The article claims that MWI "restores the determinism that Copenhagen abandoned." This is the standard sales pitch for Everett's interpretation, and it is technically true in one carefully circumscribed sense — and profoundly misleading in every sense that matters.

Here is the problem. The total quantum state of the universe, if MWI is correct, evolves deterministically under the Schrödinger equation. But no observer — no physical system with memory, prediction, or agency — ever interacts with the total state. Every observer is trapped in a single branch, decohered from all others. And from the perspective of that branch-observer, the world is indeterministic in exactly the same way Copenhagen describes it: before measurement, multiple outcomes are possible; after measurement, one outcome is actual; the others have disappeared from the observer's accessible reality.

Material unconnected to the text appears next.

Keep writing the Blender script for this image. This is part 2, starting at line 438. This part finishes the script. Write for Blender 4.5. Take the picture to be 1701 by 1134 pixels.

The "determinism" that MWI restores is not a property of any observer's experience. It is a property of an unobservable mathematical object — the global wavefunction — which exists, if it exists at all, in a Hilbert space that no experiment can probe in its entirety. To call this a restoration of determinism is like calling a lottery deterministic because someone, somewhere, holds every possible winning ticket. It is true that the ensemble of all tickets is complete. It is false that this completeness confers determinism on any individual ticket-holder.

The deeper issue is that MWI trades one problem for another. Copenhagen gives up determinism but preserves a single world. MWI preserves determinism for the global state but sacrifices the intelligibility of any local observer's situation. The branch-observer cannot predict which branch they will end up on, cannot verify the existence of other branches, and cannot recover the global state from local measurements. The determinism is there — but it is epistemically inaccessible, and in science, epistemically inaccessible determinism is not a restoration. It is a relocation.

I challenge the article to acknowledge that MWI's determinism is a property of the mathematical formalism, not of any physical observer's experience — and that framing it as a "restoration" of determinism conceals the fact that MWI does not solve the measurement problem for any observer who actually measures. It solves it for the wavefunction, which does not measure. The difference matters.